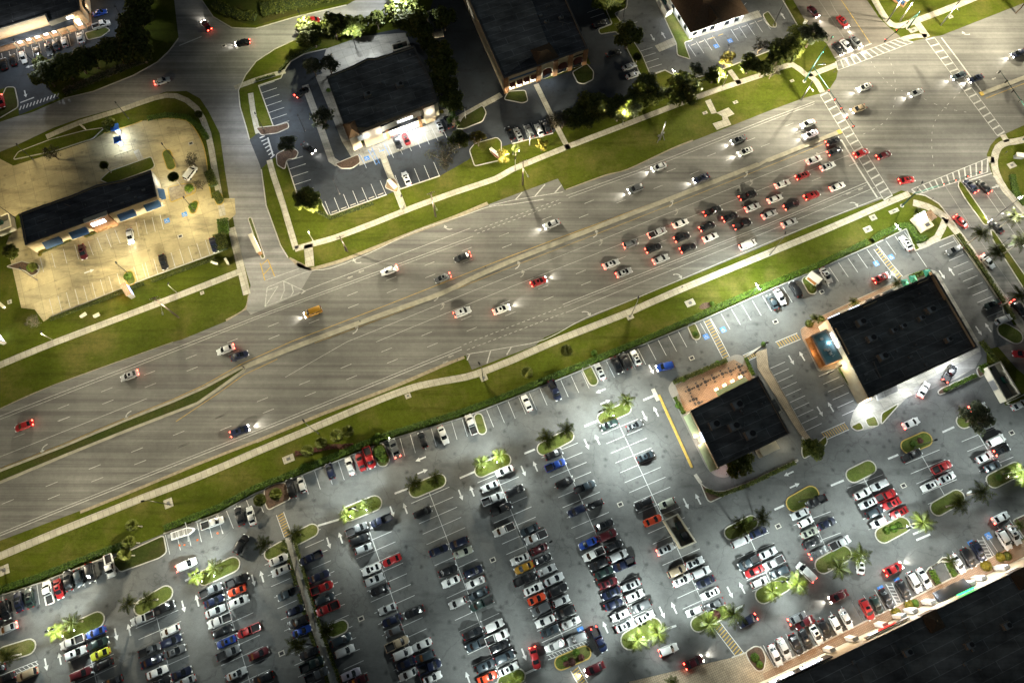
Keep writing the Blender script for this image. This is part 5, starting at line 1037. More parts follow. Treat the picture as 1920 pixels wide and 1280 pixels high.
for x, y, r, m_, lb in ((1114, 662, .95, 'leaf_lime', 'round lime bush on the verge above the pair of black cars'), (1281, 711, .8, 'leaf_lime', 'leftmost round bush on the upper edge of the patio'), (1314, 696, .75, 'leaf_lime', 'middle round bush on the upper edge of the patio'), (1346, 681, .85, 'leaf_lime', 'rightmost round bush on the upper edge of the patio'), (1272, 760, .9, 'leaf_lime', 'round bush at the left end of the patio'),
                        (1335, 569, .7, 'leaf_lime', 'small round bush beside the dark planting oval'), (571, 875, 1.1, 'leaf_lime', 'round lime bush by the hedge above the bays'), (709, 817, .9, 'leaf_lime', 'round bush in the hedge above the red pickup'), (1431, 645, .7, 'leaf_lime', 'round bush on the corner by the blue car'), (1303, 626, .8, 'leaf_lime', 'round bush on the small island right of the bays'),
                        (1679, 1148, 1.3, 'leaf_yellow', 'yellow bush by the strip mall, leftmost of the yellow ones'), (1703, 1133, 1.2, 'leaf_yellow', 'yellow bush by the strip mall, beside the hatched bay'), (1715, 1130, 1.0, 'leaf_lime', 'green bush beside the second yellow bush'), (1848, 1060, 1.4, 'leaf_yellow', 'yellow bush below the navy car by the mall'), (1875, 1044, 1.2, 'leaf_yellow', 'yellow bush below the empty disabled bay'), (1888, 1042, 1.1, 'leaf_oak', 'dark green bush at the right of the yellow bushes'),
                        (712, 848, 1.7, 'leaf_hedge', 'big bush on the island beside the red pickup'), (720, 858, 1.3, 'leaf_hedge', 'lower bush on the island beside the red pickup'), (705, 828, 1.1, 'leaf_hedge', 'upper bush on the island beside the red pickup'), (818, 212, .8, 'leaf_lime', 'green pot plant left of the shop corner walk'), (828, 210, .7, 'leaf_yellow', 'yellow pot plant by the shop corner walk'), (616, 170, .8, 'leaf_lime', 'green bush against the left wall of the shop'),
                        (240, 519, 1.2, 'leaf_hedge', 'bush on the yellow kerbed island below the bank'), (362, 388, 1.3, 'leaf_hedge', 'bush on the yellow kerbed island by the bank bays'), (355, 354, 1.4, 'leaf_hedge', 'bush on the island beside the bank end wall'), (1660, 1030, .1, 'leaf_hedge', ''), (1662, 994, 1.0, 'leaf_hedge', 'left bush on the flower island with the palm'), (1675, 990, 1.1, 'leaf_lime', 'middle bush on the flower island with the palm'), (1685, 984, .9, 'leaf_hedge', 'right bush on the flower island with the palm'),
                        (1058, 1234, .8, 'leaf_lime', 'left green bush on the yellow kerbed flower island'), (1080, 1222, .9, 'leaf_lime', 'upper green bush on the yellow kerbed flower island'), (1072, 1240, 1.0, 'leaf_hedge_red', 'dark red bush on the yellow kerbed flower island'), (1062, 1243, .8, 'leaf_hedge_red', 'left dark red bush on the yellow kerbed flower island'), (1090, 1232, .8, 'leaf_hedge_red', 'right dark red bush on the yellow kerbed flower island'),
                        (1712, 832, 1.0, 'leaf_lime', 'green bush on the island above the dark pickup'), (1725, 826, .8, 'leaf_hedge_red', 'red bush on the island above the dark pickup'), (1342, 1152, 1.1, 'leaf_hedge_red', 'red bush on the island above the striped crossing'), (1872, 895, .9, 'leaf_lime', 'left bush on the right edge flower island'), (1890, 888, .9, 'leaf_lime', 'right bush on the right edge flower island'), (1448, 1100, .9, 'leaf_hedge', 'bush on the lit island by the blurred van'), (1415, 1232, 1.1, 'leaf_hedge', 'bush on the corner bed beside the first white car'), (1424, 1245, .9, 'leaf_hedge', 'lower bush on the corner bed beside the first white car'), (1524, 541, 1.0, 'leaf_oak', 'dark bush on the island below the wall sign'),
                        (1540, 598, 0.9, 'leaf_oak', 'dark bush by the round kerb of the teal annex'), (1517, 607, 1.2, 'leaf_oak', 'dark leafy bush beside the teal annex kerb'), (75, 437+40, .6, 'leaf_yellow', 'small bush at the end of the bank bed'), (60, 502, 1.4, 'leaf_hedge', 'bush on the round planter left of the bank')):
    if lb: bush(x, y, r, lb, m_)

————

Exercise requirements:
Retype the whole listing, keeping every line identical and omitting all pictures.

Exercise result:
Keep writing the Blender script for this image. This is part 5, starting at line 1037. More parts follow. Treat the picture as 1920 pixels wide and 1280 pixels high.
for x, y, r, m_, lb in ((1114, 662, .95, 'leaf_lime', 'round lime bush on the verge above the pair of black cars'), (1281, 711, .8, 'leaf_lime', 'leftmost round bush on the upper edge of the patio'), (1314, 696, .75, 'leaf_lime', 'middle round bush on the upper edge of the patio'), (1346, 681, .85, 'leaf_lime', 'rightmost round bush on the upper edge of the patio'), (1272, 760, .9, 'leaf_lime', 'round bush at the left end of the patio'),
                        (1335, 569, .7, 'leaf_lime', 'small round bush beside the dark planting oval'), (571, 875, 1.1, 'leaf_lime', 'round lime bush by the hedge above the bays'), (709, 817, .9, 'leaf_lime', 'round bush in the hedge above the red pickup'), (1431, 645, .7, 'leaf_lime', 'round bush on the corner by the blue car'), (1303, 626, .8, 'leaf_lime', 'round bush on the small island right of the bays'),
                        (1679, 1148, 1.3, 'leaf_yellow', 'yellow bush by the strip mall, leftmost of the yellow ones'), (1703, 1133, 1.2, 'leaf_yellow', 'yellow bush by the strip mall, beside the hatched bay'), (1715, 1130, 1.0, 'leaf_lime', 'green bush beside the second yellow bush'), (1848, 1060, 1.4, 'leaf_yellow', 'yellow bush below the navy car by the mall'), (1875, 1044, 1.2, 'leaf_yellow', 'yellow bush below the empty disabled bay'), (1888, 1042, 1.1, 'leaf_oak', 'dark green bush at the right of the yellow bushes'),
                        (712, 848, 1.7, 'leaf_hedge', 'big bush on the island beside the red pickup'), (720, 858, 1.3, 'leaf_hedge', 'lower bush on the island beside the red pickup'), (705, 828, 1.1, 'leaf_hedge', 'upper bush on the island beside the red pickup'), (818, 212, .8, 'leaf_lime', 'green pot plant left of the shop corner walk'), (828, 210, .7, 'leaf_yellow', 'yellow pot plant by the shop corner walk'), (616, 170, .8, 'leaf_lime', 'green bush against the left wall of the shop'),
                        (240, 519, 1.2, 'leaf_hedge', 'bush on the yellow kerbed island below the bank'), (362, 388, 1.3, 'leaf_hedge', 'bush on the yellow kerbed island by the bank bays'), (355, 354, 1.4, 'leaf_hedge', 'bush on the island beside the bank end wall'), (1660, 1030, .1, 'leaf_hedge', ''), (1662, 994, 1.0, 'leaf_hedge', 'left bush on the flower island with the palm'), (1675, 990, 1.1, 'leaf_lime', 'middle bush on the flower island with the palm'), (1685, 984, .9, 'leaf_hedge', 'right bush on the flower island with the palm'),
                        (1058, 1234, .8, 'leaf_lime', 'left green bush on the yellow kerbed flower island'), (1080, 1222, .9, 'leaf_lime', 'upper green bush on the yellow kerbed flower island'), (1072, 1240, 1.0, 'leaf_hedge_red', 'dark red bush on the yellow kerbed flower island'), (1062, 1243, .8, 'leaf_hedge_red', 'left dark red bush on the yellow kerbed flower island'), (1090, 1232, .8, 'leaf_hedge_red', 'right dark red bush on the yellow kerbed flower island'),
                        (1712, 832, 1.0, 'leaf_lime', 'green bush on the island above the dark pickup'), (1725, 826, .8, 'leaf_hedge_red', 'red bush on the island above the dark pickup'), (1342, 1152, 1.1, 'leaf_hedge_red', 'red bush on the island above the striped crossing'), (1872, 895, .9, 'leaf_lime', 'left bush on the right edge flower island'), (1890, 888, .9, 'leaf_lime', 'right bush on the right edge flower island'), (1448, 1100, .9, 'leaf_hedge', 'bush on the lit island by the blurred van'), (1415, 1232, 1.1, 'leaf_hedge', 'bush on the corner bed beside the first white car'), (1424, 1245, .9, 'leaf_hedge', 'lower bush on the corner bed beside the first white car'), (1524, 541, 1.0, 'leaf_oak', 'dark bush on the island below the wall sign'),
                        (1540, 598, 0.9, 'leaf_oak', 'dark bush by the round kerb of the teal annex'), (1517, 607, 1.2, 'leaf_oak', 'dark leafy bush beside the teal annex kerb'), (75, 437+40, .6, 'leaf_yellow', 'small bush at the end of the bank bed'), (60, 502, 1.4, 'leaf_hedge', 'bush on the round planter left of the bank')):
    if lb: bush(x, y, r, lb, m_)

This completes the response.